AIM OF THE EXERCISE:
Restate the entire listing word for word.

==========

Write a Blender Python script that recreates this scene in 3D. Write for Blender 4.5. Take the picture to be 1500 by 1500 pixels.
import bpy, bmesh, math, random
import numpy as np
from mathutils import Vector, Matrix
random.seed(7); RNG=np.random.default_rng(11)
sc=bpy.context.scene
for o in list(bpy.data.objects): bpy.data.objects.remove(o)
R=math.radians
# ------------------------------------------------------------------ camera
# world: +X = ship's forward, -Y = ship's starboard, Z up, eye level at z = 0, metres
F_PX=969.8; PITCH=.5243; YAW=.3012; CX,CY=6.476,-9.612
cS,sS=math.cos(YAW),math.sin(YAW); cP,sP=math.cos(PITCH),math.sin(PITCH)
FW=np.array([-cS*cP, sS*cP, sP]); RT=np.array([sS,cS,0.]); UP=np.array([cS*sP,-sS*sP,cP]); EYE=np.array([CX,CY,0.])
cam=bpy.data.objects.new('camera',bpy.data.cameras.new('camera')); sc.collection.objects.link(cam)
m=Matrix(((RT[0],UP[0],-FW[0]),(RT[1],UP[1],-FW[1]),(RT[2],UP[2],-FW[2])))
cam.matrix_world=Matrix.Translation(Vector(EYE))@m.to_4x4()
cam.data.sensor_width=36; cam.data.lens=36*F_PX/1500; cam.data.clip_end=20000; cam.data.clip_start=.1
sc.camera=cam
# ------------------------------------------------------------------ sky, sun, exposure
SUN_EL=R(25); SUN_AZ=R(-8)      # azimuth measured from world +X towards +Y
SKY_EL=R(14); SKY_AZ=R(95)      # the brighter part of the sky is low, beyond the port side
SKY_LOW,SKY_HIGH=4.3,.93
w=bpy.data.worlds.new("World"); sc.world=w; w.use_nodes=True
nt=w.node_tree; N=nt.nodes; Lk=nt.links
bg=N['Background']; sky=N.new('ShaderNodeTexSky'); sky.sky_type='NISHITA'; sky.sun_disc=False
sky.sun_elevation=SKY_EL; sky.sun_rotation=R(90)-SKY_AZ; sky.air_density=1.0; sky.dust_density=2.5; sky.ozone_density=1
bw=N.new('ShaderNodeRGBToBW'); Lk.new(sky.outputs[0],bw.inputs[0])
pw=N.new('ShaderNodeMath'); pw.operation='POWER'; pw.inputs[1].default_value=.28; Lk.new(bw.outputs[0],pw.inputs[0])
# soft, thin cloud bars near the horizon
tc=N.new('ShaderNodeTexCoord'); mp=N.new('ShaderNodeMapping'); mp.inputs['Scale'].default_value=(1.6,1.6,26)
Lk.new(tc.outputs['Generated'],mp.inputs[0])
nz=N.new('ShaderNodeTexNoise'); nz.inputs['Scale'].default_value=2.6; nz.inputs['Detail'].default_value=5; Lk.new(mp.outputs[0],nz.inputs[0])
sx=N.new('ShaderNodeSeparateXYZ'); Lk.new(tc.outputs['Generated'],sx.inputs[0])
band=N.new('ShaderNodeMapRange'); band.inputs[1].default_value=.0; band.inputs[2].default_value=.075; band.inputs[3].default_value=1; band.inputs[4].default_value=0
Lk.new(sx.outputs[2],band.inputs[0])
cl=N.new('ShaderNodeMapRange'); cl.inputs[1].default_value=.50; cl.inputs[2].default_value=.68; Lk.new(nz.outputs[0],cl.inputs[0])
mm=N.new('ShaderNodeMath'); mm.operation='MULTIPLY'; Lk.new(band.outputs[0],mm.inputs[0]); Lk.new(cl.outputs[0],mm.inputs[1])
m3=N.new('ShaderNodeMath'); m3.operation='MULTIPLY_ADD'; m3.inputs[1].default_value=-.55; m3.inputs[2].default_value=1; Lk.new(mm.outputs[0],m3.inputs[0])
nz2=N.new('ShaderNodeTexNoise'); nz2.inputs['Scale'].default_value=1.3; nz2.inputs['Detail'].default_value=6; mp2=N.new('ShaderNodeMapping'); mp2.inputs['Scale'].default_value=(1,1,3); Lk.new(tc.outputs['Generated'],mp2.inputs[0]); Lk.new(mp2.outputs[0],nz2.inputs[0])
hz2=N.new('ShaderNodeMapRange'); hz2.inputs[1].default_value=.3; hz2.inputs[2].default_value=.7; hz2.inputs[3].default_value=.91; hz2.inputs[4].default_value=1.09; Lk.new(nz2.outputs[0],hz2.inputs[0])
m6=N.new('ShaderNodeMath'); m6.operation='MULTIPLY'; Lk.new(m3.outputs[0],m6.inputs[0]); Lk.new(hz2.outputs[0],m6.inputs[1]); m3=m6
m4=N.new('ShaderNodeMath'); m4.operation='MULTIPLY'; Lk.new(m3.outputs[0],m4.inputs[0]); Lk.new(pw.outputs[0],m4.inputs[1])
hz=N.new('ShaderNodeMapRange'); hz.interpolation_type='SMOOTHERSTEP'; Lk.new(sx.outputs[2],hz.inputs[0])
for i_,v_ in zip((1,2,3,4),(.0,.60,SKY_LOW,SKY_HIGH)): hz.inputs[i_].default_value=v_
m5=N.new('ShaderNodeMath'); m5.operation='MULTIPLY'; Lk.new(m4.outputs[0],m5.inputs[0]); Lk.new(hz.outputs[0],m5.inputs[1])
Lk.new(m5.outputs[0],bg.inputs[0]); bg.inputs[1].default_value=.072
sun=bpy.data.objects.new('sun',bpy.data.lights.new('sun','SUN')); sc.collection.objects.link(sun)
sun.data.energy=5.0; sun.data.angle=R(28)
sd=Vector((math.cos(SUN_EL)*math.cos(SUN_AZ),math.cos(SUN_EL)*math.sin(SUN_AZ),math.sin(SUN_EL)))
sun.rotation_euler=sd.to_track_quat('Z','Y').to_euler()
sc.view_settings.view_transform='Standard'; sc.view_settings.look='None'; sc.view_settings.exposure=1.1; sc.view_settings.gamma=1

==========

WRITTEN RESPONSE:
Write a Blender Python script that recreates this scene in 3D. Write for Blender 4.5. Take the picture to be 1500 by 1500 pixels.
import bpy, bmesh, math, random
import numpy as np
from mathutils import Vector, Matrix
random.seed(7); RNG=np.random.default_rng(11)
sc=bpy.context.scene
for o in list(bpy.data.objects): bpy.data.objects.remove(o)
R=math.radians
# ------------------------------------------------------------------ camera
# world: +X = ship's forward, -Y = ship's starboard, Z up, eye level at z = 0, metres
F_PX=969.8; PITCH=.5243; YAW=.3012; CX,CY=6.476,-9.612
cS,sS=math.cos(YAW),math.sin(YAW); cP,sP=math.cos(PITCH),math.sin(PITCH)
FW=np.array([-cS*cP, sS*cP, sP]); RT=np.array([sS,cS,0.]); UP=np.array([cS*sP,-sS*sP,cP]); EYE=np.array([CX,CY,0.])
cam=bpy.data.objects.new('camera',bpy.data.cameras.new('camera')); sc.collection.objects.link(cam)
m=Matrix(((RT[0],UP[0],-FW[0]),(RT[1],UP[1],-FW[1]),(RT[2],UP[2],-FW[2])))
cam.matrix_world=Matrix.Translation(Vector(EYE))@m.to_4x4()
cam.data.sensor_width=36; cam.data.lens=36*F_PX/1500; cam.data.clip_end=20000; cam.data.clip_start=.1
sc.camera=cam
# ------------------------------------------------------------------ sky, sun, exposure
SUN_EL=R(25); SUN_AZ=R(-8)      # azimuth measured from world +X towards +Y
SKY_EL=R(14); SKY_AZ=R(95)      # the brighter part of the sky is low, beyond the port side
SKY_LOW,SKY_HIGH=4.3,.93
w=bpy.data.worlds.new("World"); sc.world=w; w.use_nodes=True
nt=w.node_tree; N=nt.nodes; Lk=nt.links
bg=N['Background']; sky=N.new('ShaderNodeTexSky'); sky.sky_type='NISHITA'; sky.sun_disc=False
sky.sun_elevation=SKY_EL; sky.sun_rotation=R(90)-SKY_AZ; sky.air_density=1.0; sky.dust_density=2.5; sky.ozone_density=1
bw=N.new('ShaderNodeRGBToBW'); Lk.new(sky.outputs[0],bw.inputs[0])
pw=N.new('ShaderNodeMath'); pw.operation='POWER'; pw.inputs[1].default_value=.28; Lk.new(bw.outputs[0],pw.inputs[0])
# soft, thin cloud bars near the horizon
tc=N.new('ShaderNodeTexCoord'); mp=N.new('ShaderNodeMapping'); mp.inputs['Scale'].default_value=(1.6,1.6,26)
Lk.new(tc.outputs['Generated'],mp.inputs[0])
nz=N.new('ShaderNodeTexNoise'); nz.inputs['Scale'].default_value=2.6; nz.inputs['Detail'].default_value=5; Lk.new(mp.outputs[0],nz.inputs[0])
sx=N.new('ShaderNodeSeparateXYZ'); Lk.new(tc.outputs['Generated'],sx.inputs[0])
band=N.new('ShaderNodeMapRange'); band.inputs[1].default_value=.0; band.inputs[2].default_value=.075; band.inputs[3].default_value=1; band.inputs[4].default_value=0
Lk.new(sx.outputs[2],band.inputs[0])
cl=N.new('ShaderNodeMapRange'); cl.inputs[1].default_value=.50; cl.inputs[2].default_value=.68; Lk.new(nz.outputs[0],cl.inputs[0])
mm=N.new('ShaderNodeMath'); mm.operation='MULTIPLY'; Lk.new(band.outputs[0],mm.inputs[0]); Lk.new(cl.outputs[0],mm.inputs[1])
m3=N.new('ShaderNodeMath'); m3.operation='MULTIPLY_ADD'; m3.inputs[1].default_value=-.55; m3.inputs[2].default_value=1; Lk.new(mm.outputs[0],m3.inputs[0])
nz2=N.new('ShaderNodeTexNoise'); nz2.inputs['Scale'].default_value=1.3; nz2.inputs['Detail'].default_value=6; mp2=N.new('ShaderNodeMapping'); mp2.inputs['Scale'].default_value=(1,1,3); Lk.new(tc.outputs['Generated'],mp2.inputs[0]); Lk.new(mp2.outputs[0],nz2.inputs[0])
hz2=N.new('ShaderNodeMapRange'); hz2.inputs[1].default_value=.3; hz2.inputs[2].default_value=.7; hz2.inputs[3].default_value=.91; hz2.inputs[4].default_value=1.09; Lk.new(nz2.outputs[0],hz2.inputs[0])
m6=N.new('ShaderNodeMath'); m6.operation='MULTIPLY'; Lk.new(m3.outputs[0],m6.inputs[0]); Lk.new(hz2.outputs[0],m6.inputs[1]); m3=m6
m4=N.new('ShaderNodeMath'); m4.operation='MULTIPLY'; Lk.new(m3.outputs[0],m4.inputs[0]); Lk.new(pw.outputs[0],m4.inputs[1])
hz=N.new('ShaderNodeMapRange'); hz.interpolation_type='SMOOTHERSTEP'; Lk.new(sx.outputs[2],hz.inputs[0])
for i_,v_ in zip((1,2,3,4),(.0,.60,SKY_LOW,SKY_HIGH)): hz.inputs[i_].default_value=v_
m5=N.new('ShaderNodeMath'); m5.operation='MULTIPLY'; Lk.new(m4.outputs[0],m5.inputs[0]); Lk.new(hz.outputs[0],m5.inputs[1])
Lk.new(m5.outputs[0],bg.inputs[0]); bg.inputs[1].default_value=.072
sun=bpy.data.objects.new('sun',bpy.data.lights.new('sun','SUN')); sc.collection.objects.link(sun)
sun.data.energy=5.0; sun.data.angle=R(28)
sd=Vector((math.cos(SUN_EL)*math.cos(SUN_AZ),math.cos(SUN_EL)*math.sin(SUN_AZ),math.sin(SUN_EL)))
sun.rotation_euler=sd.to_track_quat('Z','Y').to_euler()
sc.view_settings.view_transform='Standard'; sc.view_settings.look='None'; sc.view_settings.exposure=1.1; sc.view_settings.gamma=1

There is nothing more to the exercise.